Benedict Cumberbatch stars as Dominic Cummings, the real life leading strategist who ran the Vote Leave campaign.
You may be distracted at first by Benedict’s makeover, complete with receding hairline and comb-over, but once you get past that, this is a funny and
compelling tale about how the Brexit vote was won. Benedict as Dominic is witty, eccentric and extremely clever. As he scrawls thoughts and notes on walls and shocks politicians with his brutal honesty, it is a bit like watching Benedict as Sherlock. A balding Sherlock.
Dominic talks to camera, too, giving viewers the inside scoop on what he’s really thinking. “‘Everyone knows who won. But not everyone knows how,” he teases at the start.

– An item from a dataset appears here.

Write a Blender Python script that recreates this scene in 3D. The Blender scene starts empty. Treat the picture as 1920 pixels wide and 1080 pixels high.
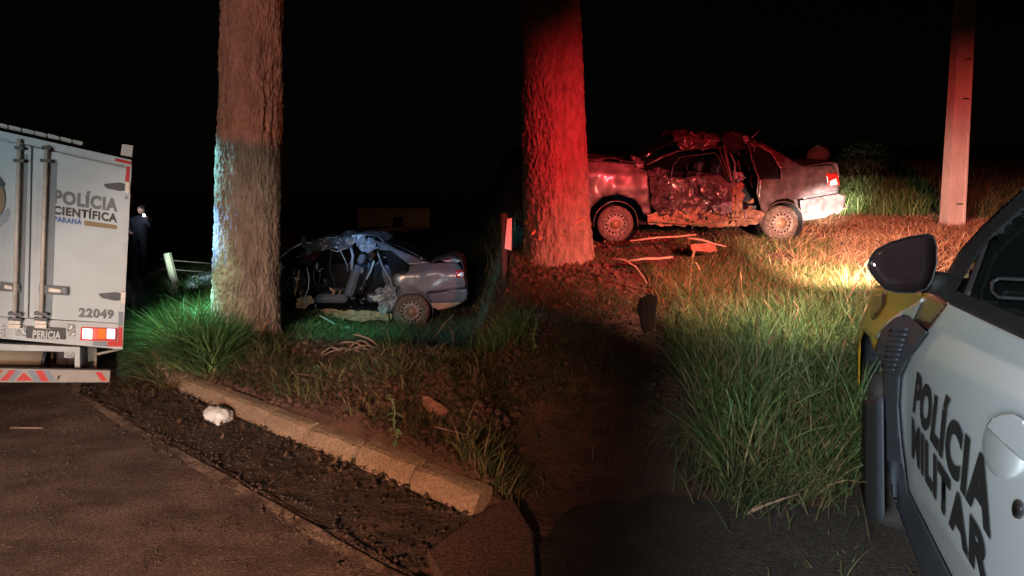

As we’re introduced to various players and politicians, they are given a handy “Leave” or “Remain” label on screen, or in the case of Nigel Farage (played by Paul Ryan): “Very Leave”.
Beginning in Autumn 2015, just months before the vote, we also see Rory Kinnear as Craig Oliver, Dominic’s Remain counterpart, while Richard Goulding is transformed into a blustering Boris Johson.
From award-winning writer James Graham and based on real first-hand accounts from both camps, this is an amusing behind-the-scenes exploration of one of the most controversial referendums in modern British history.
Or as Dominic puts it: “This referendum is a really dumb idea. Referendums are the quite literally the worst way to decide anything.”